* Aim of the exercise *
Set down word for word each line from the start of the listing through the line that contains "SC.camera = cam", both included.

***

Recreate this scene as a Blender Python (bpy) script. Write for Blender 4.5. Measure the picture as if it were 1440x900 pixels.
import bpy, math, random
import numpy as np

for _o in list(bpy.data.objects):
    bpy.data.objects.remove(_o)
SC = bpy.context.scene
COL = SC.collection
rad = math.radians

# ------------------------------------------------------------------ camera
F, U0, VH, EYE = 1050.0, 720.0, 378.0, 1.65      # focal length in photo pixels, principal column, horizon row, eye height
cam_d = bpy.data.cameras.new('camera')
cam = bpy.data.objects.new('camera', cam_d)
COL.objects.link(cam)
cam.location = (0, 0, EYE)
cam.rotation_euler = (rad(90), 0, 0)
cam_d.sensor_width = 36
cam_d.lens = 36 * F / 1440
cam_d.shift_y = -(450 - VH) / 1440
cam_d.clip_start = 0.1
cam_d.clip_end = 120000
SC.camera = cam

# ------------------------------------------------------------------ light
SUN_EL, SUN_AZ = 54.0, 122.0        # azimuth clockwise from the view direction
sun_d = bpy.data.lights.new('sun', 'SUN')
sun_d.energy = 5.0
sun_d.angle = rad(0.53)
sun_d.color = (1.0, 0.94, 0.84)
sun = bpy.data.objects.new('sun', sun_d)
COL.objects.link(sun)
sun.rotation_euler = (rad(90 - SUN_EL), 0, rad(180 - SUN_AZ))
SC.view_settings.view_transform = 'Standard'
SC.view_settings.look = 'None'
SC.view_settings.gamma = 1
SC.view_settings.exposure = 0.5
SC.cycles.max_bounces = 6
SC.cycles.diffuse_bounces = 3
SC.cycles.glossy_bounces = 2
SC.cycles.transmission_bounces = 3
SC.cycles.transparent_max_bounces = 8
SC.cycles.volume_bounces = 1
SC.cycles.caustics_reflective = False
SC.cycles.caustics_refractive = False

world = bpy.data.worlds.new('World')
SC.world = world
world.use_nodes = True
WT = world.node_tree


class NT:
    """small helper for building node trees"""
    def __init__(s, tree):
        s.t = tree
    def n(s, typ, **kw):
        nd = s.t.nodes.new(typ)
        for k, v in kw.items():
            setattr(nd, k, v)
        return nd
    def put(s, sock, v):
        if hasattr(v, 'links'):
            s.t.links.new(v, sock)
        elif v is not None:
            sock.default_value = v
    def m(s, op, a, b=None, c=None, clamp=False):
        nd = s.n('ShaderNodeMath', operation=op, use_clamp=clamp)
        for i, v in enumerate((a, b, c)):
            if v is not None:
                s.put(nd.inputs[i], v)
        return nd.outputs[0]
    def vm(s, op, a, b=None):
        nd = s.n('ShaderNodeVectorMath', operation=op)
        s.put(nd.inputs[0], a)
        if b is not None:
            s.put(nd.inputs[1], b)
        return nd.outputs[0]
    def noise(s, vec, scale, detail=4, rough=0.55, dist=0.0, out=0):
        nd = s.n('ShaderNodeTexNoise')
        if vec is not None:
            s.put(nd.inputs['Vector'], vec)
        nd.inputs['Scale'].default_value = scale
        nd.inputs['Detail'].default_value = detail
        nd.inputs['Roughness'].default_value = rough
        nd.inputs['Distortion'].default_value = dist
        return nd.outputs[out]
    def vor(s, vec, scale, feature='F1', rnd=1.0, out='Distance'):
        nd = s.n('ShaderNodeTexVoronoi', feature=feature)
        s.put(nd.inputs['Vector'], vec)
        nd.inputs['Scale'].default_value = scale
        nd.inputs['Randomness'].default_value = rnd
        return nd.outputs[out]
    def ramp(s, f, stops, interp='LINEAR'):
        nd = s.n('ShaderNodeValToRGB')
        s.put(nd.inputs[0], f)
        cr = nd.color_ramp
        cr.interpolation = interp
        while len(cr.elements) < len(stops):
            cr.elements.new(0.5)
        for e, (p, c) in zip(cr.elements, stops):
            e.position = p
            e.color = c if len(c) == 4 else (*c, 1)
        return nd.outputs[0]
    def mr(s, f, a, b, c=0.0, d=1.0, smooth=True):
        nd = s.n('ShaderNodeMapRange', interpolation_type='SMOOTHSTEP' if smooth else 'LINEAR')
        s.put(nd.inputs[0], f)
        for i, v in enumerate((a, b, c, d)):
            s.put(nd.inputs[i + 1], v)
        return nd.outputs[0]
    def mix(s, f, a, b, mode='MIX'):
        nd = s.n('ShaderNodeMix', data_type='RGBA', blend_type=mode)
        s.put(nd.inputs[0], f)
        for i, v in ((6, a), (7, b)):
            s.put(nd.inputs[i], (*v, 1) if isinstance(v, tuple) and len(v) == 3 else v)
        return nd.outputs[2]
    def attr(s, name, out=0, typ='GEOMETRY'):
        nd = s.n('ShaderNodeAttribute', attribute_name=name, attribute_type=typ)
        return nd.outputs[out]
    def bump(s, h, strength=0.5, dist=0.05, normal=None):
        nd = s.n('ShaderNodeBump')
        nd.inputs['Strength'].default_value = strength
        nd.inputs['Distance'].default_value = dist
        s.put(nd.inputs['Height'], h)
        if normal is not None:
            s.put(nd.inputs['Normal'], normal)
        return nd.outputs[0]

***

* Full solution *
Recreate this scene as a Blender Python (bpy) script. Write for Blender 4.5. Measure the picture as if it were 1440x900 pixels.
import bpy, math, random
import numpy as np

for _o in list(bpy.data.objects):
    bpy.data.objects.remove(_o)
SC = bpy.context.scene
COL = SC.collection
rad = math.radians

# ------------------------------------------------------------------ camera
F, U0, VH, EYE = 1050.0, 720.0, 378.0, 1.65      # focal length in photo pixels, principal column, horizon row, eye height
cam_d = bpy.data.cameras.new('camera')
cam = bpy.data.objects.new('camera', cam_d)
COL.objects.link(cam)
cam.location = (0, 0, EYE)
cam.rotation_euler = (rad(90), 0, 0)
cam_d.sensor_width = 36
cam_d.lens = 36 * F / 1440
cam_d.shift_y = -(450 - VH) / 1440
cam_d.clip_start = 0.1
cam_d.clip_end = 120000
SC.camera = cam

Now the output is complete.